BBCは2021年、このようなマイクロ波がハバナ症候群の原因になっている可能性について取材し、ドキュメンタリーを放映した。

報告書では、どんな機器である可能性があるのか、加害や監視の意図があるのかといった詳細は指摘されていない。また、誰がこうした活動を行っている可能性があるのかも調査範囲に含まれていなかった。

米政府を含む多くの人々が、ロシアの活動かもしれないと考えている。外交の場でも懸念が伝えられているが、この憶測を裏付ける決定的な証拠はない。

委員会はハバナ症候群を説明できるその他の要因として超音波をあげたが、外部から建物内にまで到達しづらく、標的に近づく必要があるという。

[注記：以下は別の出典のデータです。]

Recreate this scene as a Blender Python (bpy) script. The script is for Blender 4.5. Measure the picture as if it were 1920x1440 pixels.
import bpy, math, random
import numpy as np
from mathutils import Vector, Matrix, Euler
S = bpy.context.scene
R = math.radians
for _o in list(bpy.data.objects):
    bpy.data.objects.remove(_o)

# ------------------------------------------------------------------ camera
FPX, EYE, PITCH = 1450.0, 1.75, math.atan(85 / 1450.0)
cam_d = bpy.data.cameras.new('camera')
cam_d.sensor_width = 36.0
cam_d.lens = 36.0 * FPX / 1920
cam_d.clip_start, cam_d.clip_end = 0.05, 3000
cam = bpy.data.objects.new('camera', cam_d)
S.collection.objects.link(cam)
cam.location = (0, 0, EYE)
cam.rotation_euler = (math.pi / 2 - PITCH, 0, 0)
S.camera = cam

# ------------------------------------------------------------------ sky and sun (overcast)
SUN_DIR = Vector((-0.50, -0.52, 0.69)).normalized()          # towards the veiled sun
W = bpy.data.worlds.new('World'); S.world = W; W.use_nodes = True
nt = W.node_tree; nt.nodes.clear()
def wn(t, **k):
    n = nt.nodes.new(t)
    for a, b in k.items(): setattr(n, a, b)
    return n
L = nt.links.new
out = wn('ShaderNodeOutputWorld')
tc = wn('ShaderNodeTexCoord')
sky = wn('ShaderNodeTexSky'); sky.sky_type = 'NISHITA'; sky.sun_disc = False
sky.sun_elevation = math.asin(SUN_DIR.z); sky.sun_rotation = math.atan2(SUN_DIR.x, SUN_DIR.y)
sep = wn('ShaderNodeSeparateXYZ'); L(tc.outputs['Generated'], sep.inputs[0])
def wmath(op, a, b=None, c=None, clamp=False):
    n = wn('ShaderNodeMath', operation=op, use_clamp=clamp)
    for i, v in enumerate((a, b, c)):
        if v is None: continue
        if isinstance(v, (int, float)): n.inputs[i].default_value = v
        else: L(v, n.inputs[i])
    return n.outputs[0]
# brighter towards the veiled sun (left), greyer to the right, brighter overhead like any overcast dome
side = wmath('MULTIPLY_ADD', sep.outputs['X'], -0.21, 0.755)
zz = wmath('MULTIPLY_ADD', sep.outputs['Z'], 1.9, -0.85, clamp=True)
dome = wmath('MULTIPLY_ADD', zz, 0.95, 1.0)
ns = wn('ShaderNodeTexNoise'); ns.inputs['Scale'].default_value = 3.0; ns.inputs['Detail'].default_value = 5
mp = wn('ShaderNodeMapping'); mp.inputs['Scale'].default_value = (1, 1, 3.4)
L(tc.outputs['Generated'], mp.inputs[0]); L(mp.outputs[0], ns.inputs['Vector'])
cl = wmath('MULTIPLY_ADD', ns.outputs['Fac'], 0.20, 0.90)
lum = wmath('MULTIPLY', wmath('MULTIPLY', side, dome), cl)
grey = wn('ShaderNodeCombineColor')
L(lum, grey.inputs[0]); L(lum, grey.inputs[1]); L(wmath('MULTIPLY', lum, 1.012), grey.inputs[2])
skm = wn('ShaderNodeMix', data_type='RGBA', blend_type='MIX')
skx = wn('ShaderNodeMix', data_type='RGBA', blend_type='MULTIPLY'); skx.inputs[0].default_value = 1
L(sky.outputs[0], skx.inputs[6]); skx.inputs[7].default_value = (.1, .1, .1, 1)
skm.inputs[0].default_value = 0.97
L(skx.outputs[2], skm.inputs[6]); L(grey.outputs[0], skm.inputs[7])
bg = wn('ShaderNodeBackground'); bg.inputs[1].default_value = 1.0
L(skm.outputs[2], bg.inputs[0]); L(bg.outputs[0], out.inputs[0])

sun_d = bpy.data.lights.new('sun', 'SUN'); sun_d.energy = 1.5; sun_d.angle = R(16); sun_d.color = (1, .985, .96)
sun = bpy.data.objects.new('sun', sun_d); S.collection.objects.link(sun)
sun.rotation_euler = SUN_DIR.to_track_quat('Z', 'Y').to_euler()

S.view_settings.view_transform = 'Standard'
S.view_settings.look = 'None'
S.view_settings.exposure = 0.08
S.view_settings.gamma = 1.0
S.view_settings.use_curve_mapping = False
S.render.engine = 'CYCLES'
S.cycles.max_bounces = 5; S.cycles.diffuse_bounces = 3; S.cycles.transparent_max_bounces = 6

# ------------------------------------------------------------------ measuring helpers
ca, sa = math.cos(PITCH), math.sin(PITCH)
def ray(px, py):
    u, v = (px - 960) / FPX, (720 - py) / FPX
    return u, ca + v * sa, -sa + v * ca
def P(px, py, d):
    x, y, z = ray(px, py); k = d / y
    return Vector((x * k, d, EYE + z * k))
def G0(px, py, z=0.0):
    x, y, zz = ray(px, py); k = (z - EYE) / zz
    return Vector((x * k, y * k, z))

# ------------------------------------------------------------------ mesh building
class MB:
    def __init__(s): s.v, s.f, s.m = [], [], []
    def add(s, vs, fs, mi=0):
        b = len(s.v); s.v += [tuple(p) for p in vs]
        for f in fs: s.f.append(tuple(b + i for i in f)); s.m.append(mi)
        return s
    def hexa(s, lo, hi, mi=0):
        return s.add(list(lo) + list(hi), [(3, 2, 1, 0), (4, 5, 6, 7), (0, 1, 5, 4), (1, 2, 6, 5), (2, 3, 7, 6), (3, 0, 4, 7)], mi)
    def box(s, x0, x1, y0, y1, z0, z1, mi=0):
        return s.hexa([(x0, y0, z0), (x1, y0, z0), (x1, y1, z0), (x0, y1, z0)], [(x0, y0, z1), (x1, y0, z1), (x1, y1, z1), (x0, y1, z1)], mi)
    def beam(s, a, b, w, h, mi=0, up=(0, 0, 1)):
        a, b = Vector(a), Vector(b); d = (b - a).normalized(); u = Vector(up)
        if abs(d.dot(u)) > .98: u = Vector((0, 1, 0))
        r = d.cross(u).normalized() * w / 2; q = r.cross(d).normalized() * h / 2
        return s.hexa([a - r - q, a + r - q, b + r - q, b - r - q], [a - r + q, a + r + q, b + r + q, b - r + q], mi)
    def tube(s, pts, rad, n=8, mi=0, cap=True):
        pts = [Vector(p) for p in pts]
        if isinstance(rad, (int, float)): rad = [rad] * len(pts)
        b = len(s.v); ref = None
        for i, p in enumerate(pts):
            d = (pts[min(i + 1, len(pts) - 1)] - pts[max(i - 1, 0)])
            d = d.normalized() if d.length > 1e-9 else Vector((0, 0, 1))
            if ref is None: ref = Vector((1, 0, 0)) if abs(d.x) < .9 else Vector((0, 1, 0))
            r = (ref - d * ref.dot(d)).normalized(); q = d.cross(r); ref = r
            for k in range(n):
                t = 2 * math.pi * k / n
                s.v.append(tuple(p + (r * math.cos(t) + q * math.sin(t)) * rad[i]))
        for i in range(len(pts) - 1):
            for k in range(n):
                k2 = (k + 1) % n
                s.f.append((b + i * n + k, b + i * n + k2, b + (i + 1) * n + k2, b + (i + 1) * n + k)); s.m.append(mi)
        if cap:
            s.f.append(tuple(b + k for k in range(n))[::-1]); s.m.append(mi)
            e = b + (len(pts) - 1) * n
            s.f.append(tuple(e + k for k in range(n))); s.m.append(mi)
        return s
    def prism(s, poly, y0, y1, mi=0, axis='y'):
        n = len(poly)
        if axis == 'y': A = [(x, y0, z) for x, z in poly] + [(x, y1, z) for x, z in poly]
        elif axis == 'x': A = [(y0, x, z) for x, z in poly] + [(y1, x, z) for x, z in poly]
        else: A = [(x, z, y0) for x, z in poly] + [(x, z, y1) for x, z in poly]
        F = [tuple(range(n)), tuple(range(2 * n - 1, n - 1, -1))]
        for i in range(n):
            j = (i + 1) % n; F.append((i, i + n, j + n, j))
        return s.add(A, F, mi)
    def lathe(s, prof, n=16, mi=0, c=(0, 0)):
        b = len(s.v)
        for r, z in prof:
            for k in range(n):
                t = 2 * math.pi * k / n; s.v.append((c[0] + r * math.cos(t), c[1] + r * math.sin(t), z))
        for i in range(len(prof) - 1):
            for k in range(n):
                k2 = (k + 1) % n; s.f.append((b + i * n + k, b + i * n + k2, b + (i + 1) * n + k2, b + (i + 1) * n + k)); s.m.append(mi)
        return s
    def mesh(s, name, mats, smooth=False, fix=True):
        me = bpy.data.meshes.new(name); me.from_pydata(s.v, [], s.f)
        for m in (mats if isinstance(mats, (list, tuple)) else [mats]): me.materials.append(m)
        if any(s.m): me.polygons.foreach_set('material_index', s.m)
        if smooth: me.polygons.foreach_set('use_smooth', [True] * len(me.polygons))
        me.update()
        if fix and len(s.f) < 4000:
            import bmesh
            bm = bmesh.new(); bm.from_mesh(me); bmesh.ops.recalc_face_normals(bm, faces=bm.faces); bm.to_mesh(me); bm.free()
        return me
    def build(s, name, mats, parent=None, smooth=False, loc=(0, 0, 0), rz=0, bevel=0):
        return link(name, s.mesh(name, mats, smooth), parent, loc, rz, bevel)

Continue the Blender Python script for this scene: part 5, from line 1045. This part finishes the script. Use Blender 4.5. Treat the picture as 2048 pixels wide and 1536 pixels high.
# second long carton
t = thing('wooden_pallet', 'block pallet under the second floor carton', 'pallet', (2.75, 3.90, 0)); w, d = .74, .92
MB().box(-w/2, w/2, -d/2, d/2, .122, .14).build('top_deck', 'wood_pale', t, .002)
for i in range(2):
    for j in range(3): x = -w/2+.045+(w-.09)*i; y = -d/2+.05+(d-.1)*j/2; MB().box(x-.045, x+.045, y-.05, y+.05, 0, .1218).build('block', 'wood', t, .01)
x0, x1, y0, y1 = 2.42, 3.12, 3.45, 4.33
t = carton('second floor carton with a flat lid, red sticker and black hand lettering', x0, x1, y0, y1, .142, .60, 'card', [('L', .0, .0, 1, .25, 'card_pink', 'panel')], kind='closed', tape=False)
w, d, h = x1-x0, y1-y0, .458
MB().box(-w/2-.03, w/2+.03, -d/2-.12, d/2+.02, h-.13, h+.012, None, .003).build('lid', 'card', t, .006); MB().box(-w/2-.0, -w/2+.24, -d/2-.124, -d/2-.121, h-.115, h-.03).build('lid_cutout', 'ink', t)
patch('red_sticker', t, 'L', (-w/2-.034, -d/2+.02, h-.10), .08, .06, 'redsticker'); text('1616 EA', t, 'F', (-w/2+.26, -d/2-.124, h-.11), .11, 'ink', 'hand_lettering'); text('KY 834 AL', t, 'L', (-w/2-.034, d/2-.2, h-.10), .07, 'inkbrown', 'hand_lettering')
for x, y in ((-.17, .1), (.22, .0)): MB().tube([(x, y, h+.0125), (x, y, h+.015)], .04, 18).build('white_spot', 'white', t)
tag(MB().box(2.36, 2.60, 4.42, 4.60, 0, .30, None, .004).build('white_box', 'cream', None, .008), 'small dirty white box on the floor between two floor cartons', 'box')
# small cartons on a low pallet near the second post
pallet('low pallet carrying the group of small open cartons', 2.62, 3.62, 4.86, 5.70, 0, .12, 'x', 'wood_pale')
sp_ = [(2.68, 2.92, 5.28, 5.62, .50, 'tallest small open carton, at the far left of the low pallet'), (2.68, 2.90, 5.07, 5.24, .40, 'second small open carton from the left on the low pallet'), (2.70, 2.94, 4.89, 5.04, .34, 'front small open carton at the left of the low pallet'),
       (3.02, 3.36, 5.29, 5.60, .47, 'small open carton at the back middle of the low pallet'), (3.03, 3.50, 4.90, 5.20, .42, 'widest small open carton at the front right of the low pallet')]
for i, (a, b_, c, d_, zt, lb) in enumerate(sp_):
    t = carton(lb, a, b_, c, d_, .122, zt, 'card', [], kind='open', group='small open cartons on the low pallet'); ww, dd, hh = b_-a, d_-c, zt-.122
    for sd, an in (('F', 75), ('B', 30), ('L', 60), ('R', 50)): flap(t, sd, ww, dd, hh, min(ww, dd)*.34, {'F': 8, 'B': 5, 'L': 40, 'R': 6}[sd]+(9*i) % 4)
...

また、症状の解明のために、標準化されたデータ収集などさまざまな対策を推奨している。ただし、検出技術などについて書かれた部分は極秘扱いとなっている。

調査を主導したアヴリル・D・ヘインズ国家情報長官とCIAのウィリアム・J・バーンズ長官は共同声明で、今後も真実を追求していくと約束した。

ホワイトハウスの報道官はBBCに対し、報告書の内容を歓迎していると話した。

この報告書の意義は?

今回の報告書によって、ハバナ症候群をめぐる謎は新たな急展開を見せた。

ハバナ症候群の原因については、激しい論争が巻き起こっている。CIAが1月に発表した研究を受けて多くの人が、おそらく敵対行為ではなく、心身の健康状態によるものだと結論付けた。

症例の大半については、これが正しいのかもしれない。

しかし専門家委員会の報告書は、少なくともある特定の症例に関しては、敵対行為によるものの可能性があり、電磁波・マイクロ波が原因と思われると再び指摘した。

その結果、何らかの監視が行われていてそれが被害を及ぼしているのか、それとも兵器が使われているのか、そうであれば誰が関わっているのか――という疑問がわいてくるだろう。